The source said Yanggang Province responded by getting approval from the leadership to erect the temporary wire mesh fence with empty bottles and cans along the border and to prepare this winter for restarting construction of the wall from the middle of March 2022. 

In fact, the province reportedly erected the wire fence along its section of the border in just three days after approval came down from the leadership. Provincial authorities then collected empty bottles and cans from locals, hanging two each along every meter of the fence.

The source said that each construction unit must prepare to restart construction work in their sections by March – when the frozen land thaws and construction can restart in earnest – by digging out sections 180 centimeters deep and 80 centimeters wide.

He said to dig frozen ground during the winter you need to thaw it little by little, so units are running around preparing firewood and digging as much as they can before it gets even colder.

remittance ryanggang province border agreement equipment
A sentry post on the Sino-North Korean border in Sakju County, North Pyongan Province. / Image: Daily NK

Meanwhile, the authorities are facing issues keeping the engineering units deployed to the border supplied with necessities given that their deployment to the border has been longer than expected.

The source said the engineering bureau — which reportedly conducted zero preparations for winter — has asked soldiers from rich families to go on leave and come back with coal, firewood, rice and other food.

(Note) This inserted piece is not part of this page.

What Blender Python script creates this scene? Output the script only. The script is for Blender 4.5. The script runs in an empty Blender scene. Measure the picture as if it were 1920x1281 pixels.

He said the engineering bureau was relying completely on those soldiers for its winter preparations.

Meanwhile, working-level officials are reportedly losing sleep over how to get high voltage currents to the high voltage wires they are installing along the border.

A source in Chagang Province said the province and the military have provided all the transformers, but the concern on the ground is that simply installing transformers will not get electricity into the fence. He said promising to provide electricity to the border is easy, but because this is not really possible, the core problem now is how to provide high voltage juice on a 24-hour basis.

With North Korea facing chronic energy shortages, people on the ground believe there will be woefully insufficient electricity for the fence if Pyongyang and provincial military industries receive priority energy.

The source said the provincial party and people’s committees, border guard and engineering bureau put their heads together and came up with a scheme to divide the border region into different sections and send power to a different section every day. Under this plan, which section is receiving power on a given day would be wrapped under intense secrecy.

The source said officials who came up with the plan think that, due to this secrecy, locals will fear the fence even more since they do not know which section will be electrified.

However, nobody knows whether the Central Committee will approve the plan, he added.